(What you will do): The line holding "hut('dark hut at" is the last one to output; start at the first line of the data, keep every line in between exactly, and leave out pictures.

(Given information):
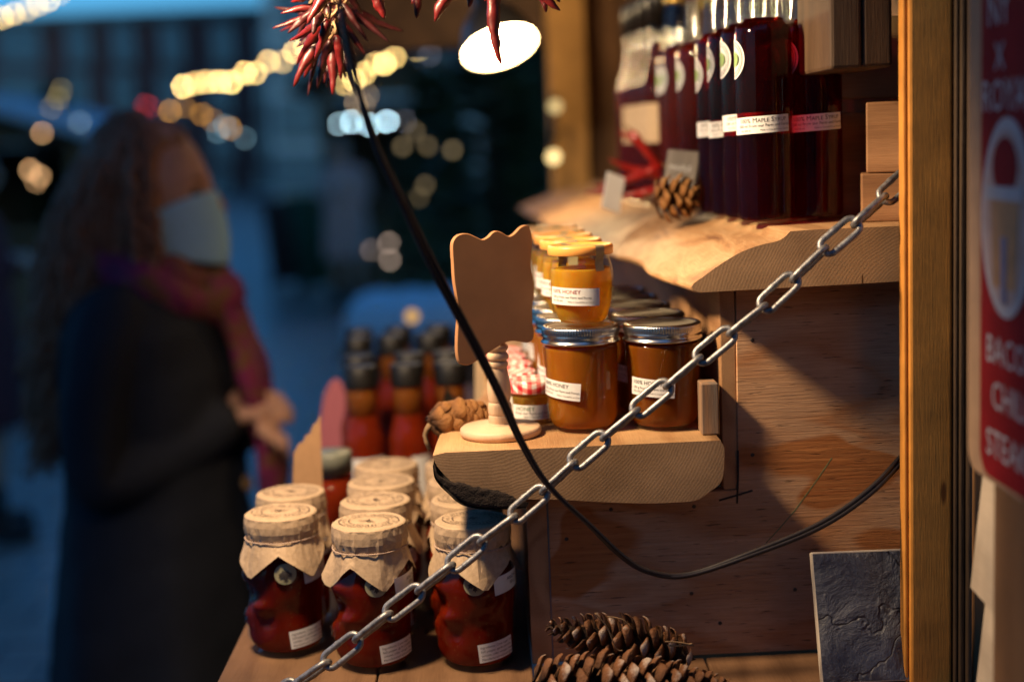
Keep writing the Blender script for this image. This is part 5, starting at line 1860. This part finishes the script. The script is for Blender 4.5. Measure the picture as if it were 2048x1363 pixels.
def hut(label, x0, x1, Y, eave, ridge, roofm, wallm, depth=2.2):
    a, b = at(x0, 400, Y), at(x1, 400, Y)
    w = b.x-a.x
    t = thing('market_hut', label, 'market hut', ((a.x+b.x)/2, Y, 0), group='market huts across the square')
    box(w, .06, .95, .005, (0, 0, .475)).build('front_wall', wallm, t)
    box(w, .06, eave, .005, (0, depth, eave/2)).build('rear_wall', wallm, t)
    for s in (-1, 1):
        box(.06, depth, eave, .005, (s*(w/2-.03), depth/2+.03, eave/2)).build('side_wall', wallm, t)
        box(.10, .10, eave, .005, (s*(w/2-.06), -.081, eave/2)).build('post', wallm, t)
    box(w+.2, .45, .05, .005, (0, -.12, .98)).build('counter', wallm, t)
    for s in (-1, 1):
        dx = w/2+.25
        ln = math.hypot(dx, ridge-eave)
        o = box(ln, depth+.9, .07, .01).build('roof', roofm, t, (s*dx/2, depth/2-.2, (eave+ridge)/2+.05))
        o.rotation_euler = (0, s*math.atan2(ridge-eave, dx), 0)
    tri = [(-w/2, eave), (w/2, eave), (0, ridge-.03)]
    prism(tri, -.02, .03).build('gable', wallm, t)
    return t
pale_roof = plain('frosted_roof', (.40, .45, .52), .6, .25, 2, .2)
hut('dark wooden hut with a pale frosted roof at the far left', -260, 175, 12.5, 1.75, 2.12, pale_roof, M['dark_wood'])
hut('brown wooden hut with cold white lamps under its eave beyond the cable', 648, 930, 16, 2.15, 2.9, M['roof_wood'], M['dark_wood'])
hut('dark hut at the far right behind the evergreen', 985, 1450, 11, 2.1, 2.9, pale_roof, M['dark_wood'])

# wheelie bins
def bin_(label, px, Y, mat, h=.98):
    p = at(px, 500, Y)
    t = thing('wheelie_bin', label, 'bin', (p.x, Y, 0), group='wheelie bins across the square')
    v, f = rings_mesh([(.10, 0, 0, .20, .22), (h*.9, 0, 0, .27, .30), (h*.93, 0, 0, .29, .32)], 24)
    MB().add(v, f).build('tub', mat, t)
    o = box(.58, .66, .06, .02).build('lid', mat, t, (0, 0, h*.96))
    o.rotation_euler = (R_(-5), 0, 0)
    for s in (-1, 1):
        w = lathe([(0, -.03), (.09, -.03), (.10, 0), (.09, .03), (0, .03)], 20).build('wheel', M['black_plastic'], t, (s*.22, .22, .10))
        w.rotation_euler = (0, PI/2, 0)
green = plain('bin_green', (.02, .10, .055), .5, .2, 8, .1)
bin_('green wheelie bin left of the person in beige', 632, 16, green, 1.1)
bin_('dark brown wheelie bin beside the green one', 575, 16.5, plain('bin_brown', (.10, .05, .045), .5, .2, 8, .1), 1.05)

# white cloth on a trestle table
tb = thing('trestle_table', 'folding table in the square under a pale cloth', 'table', (at(835, 560, 5.6).x, 5.6, 0))
box(.5, .6, .03, .005, (0, 0, .985)).build('table_top', M['dark_wood'], tb)
for sx in (-1, 1):
    for sy in (-1, 1):
        box(.04, .04, .97, .004, (sx*.22, sy*.26, .485)).build('leg', M['dark_wood'], tb)
cl = MB()
v, f = [], []
nx, ny = 40, 26
for j in range(ny+1):
    for i in range(nx+1):
        u, w = -.60+1.2*i/nx, -.36+.72*j/ny
        dx, dy = max(0, abs(u)-.505), max(0, abs(w)-.305)
        drop = (dx+dy)*3.2
        z = 1.004-drop+.006*sin(u*23+w*11)
        v.append((u if dx == 0 else math.copysign(.505+dx*.35+.015*sin(w*40), u), w if dy == 0 else math.copysign(.305+dy*.35+.015*sin(u*40), w), z))
f = [(j*(nx+1)+i, j*(nx+1)+i+1, (j+1)*(nx+1)+i+1, (j+1)*(nx+1)+i) for j in range(ny) for i in range(nx)]
v = [(x*.5, y, z) for x, y, z in v]
o = cl.add(v, f).build('tablecloth', plain('pale_cloth', (.78, .79, .82), .8, .1, 20, .2), None, tuple(tb.location))
so = o.modifiers.new('s', 'SOLIDIFY'); so.thickness = .004; so.offset = 1
tag(o, 'pale bluish white cloth draped over the folding table behind the sauce bottles', 'tablecloth')
# something dark standing on it: a crate
cr = thing('crate', 'dark slatted crate standing in front of the pale cloth', 'crate', (at(868, 610, 4.6).x, 4.6, 0))
for k in range(8):
    for s in (-1, 1):
        box(.55, .018, .095, .002, (0, s*.20, .06+.115*k)).build('slat', M['roof_wood'], cr)
for sx in (-1, 1):
    for sy in (-1, 1):
        box(.04, .04, .93, .002, (sx*.245, sy*.17, .466)).build('corner_post', M['roof_wood'], cr)
    box(.018, .30, .90, .002, (sx*.276, 0, .46)).build('end_panel', M['roof_wood'], cr)
box(.60, .44, .02, .002, (0, 0, .955)).build('lid', M['black_plastic'], cr)

# evergreens
needle = plain('fir_needles', (.13, .15, .05), .7, .4, 6, 0)
trunk_m = plain('fir_trunk', (.06, .04, .03), .9, .3, 20, .4)
def evergreen(label, x, Y, H, R, seed, n=70):
    t = thing('evergreen_tree', label, 'tree', (x, Y, 0), group='evergreen trees in the square')
    r = random.Random(seed)
    tube([(0, 0, 0), (.01, 0, H*.5), (0, .01, H*.98)], [.06, .04, .008], 8).build('trunk', trunk_m, t)
    c = MB()
    for i in range(n*2):
        q = (i+.5)/(n*2)
        z = H*(.10+.88*q)
        L = R*(1-q)**.85*r.uniform(.75, 1.15)+.05
        a = i*2.39996+r.uniform(-.3, .3)
        d = Vector((cos(a), sin(a), -.25+.55*q)).normalized()
        b = Vector((0, 0, z))
        tube([b, b+d*L*.5, b+d*L+Vector((0, 0, .04))], [.012, .007, .002], 4, c)
        m = int(16+L*34)
        s = d.cross(Vector((0, 0, 1))).normalized()
        for k in range(m):
            u = .15+.85*k/m
            p = b+d*L*u
            for sd in (-1, 1):
                l = (.16*(1-u*.55)+.03)*r.uniform(.7, 1.2)
                e = (s*sd*.8+d*.6+Vector((0, 0, r.uniform(-.35, .25)))).normalized()
                w = d.cross(e).cross(e).normalized()*.016
                tip = p+e*l
                c.add([p-w, p+w, tip], [(0, 1, 2)], 0, False)
    c.build('crown', needle, t)
    return t
evergreen('dark fir tree behind the turned sign stand, lit by a few fairy lights', at(985, 300, 6.4).x, 6.4, 2.3, .62, 3)
evergreen('dark fir tree right beside the back post of the stall', at(1085, 300, 7.2).x, 7.2, 2.2, .55, 4)
evergreen('small dark fir standing by the far left hut', at(118, 300, 14).x, 14, 2.35, .55, 6)
evergreen('dark fir partly hidden by the cable and cold lamps', at(870, 300, 8.5).x, 8.5, 2.05, .5, 8)

# ================================================================== LIGHT AND RENDER
w = bpy.data.worlds.new('World')
S.world = w
w.use_nodes = True
nt = w.node_tree
nt.nodes.clear()
sky = nt.nodes.new('ShaderNodeTexSky')
sky.sky_type = 'NISHITA'
sky.sun_disc = False
sky.sun_elevation = R_(10)
sky.sun_rotation = R_(150)
sky.altitude = 100
sky.ozone_density = 5.0
bg = nt.nodes.new('ShaderNodeBackground')
tn = mix(nt, 1.0, sky.outputs[0], (.44, .88, 1.10), 'MULTIPLY')
nt.links.new(tn, bg.inputs['Color'])
SKY = 0.15
bg.inputs['Strength'].default_value = SKY
o = nt.nodes.new('ShaderNodeOutputWorld')
nt.links.new(bg.outputs[0], o.inputs['Surface'])

S.render.engine = 'CYCLES'
c = S.cycles
c.use_denoising = True
c.denoiser = 'OPENIMAGEDENOISE'
c.max_bounces = 14
c.diffuse_bounces = 4
c.glossy_bounces = 5
c.transmission_bounces = 10
c.transparent_max_bounces = 20
c.caustics_refractive = False
c.caustics_reflective = False
c.sample_clamp_indirect = 6
c.use_adaptive_sampling = True
c.adaptive_threshold = .015
S.view_settings.view_transform = 'Standard'
S.view_settings.look = 'None'
S.view_settings.exposure = 0
S.view_settings.gamma = 1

(Exercise result):
Keep writing the Blender script for this image. This is part 5, starting at line 1860. This part finishes the script. The script is for Blender 4.5. Measure the picture as if it were 2048x1363 pixels.
def hut(label, x0, x1, Y, eave, ridge, roofm, wallm, depth=2.2):
    a, b = at(x0, 400, Y), at(x1, 400, Y)
    w = b.x-a.x
    t = thing('market_hut', label, 'market hut', ((a.x+b.x)/2, Y, 0), group='market huts across the square')
    box(w, .06, .95, .005, (0, 0, .475)).build('front_wall', wallm, t)
    box(w, .06, eave, .005, (0, depth, eave/2)).build('rear_wall', wallm, t)
    for s in (-1, 1):
        box(.06, depth, eave, .005, (s*(w/2-.03), depth/2+.03, eave/2)).build('side_wall', wallm, t)
        box(.10, .10, eave, .005, (s*(w/2-.06), -.081, eave/2)).build('post', wallm, t)
    box(w+.2, .45, .05, .005, (0, -.12, .98)).build('counter', wallm, t)
    for s in (-1, 1):
        dx = w/2+.25
        ln = math.hypot(dx, ridge-eave)
        o = box(ln, depth+.9, .07, .01).build('roof', roofm, t, (s*dx/2, depth/2-.2, (eave+ridge)/2+.05))
        o.rotation_euler = (0, s*math.atan2(ridge-eave, dx), 0)
    tri = [(-w/2, eave), (w/2, eave), (0, ridge-.03)]
    prism(tri, -.02, .03).build('gable', wallm, t)
    return t
pale_roof = plain('frosted_roof', (.40, .45, .52), .6, .25, 2, .2)
hut('dark wooden hut with a pale frosted roof at the far left', -260, 175, 12.5, 1.75, 2.12, pale_roof, M['dark_wood'])
hut('brown wooden hut with cold white lamps under its eave beyond the cable', 648, 930, 16, 2.15, 2.9, M['roof_wood'], M['dark_wood'])
hut('dark hut at the far right behind the evergreen', 985, 1450, 11, 2.1, 2.9, pale_roof, M['dark_wood'])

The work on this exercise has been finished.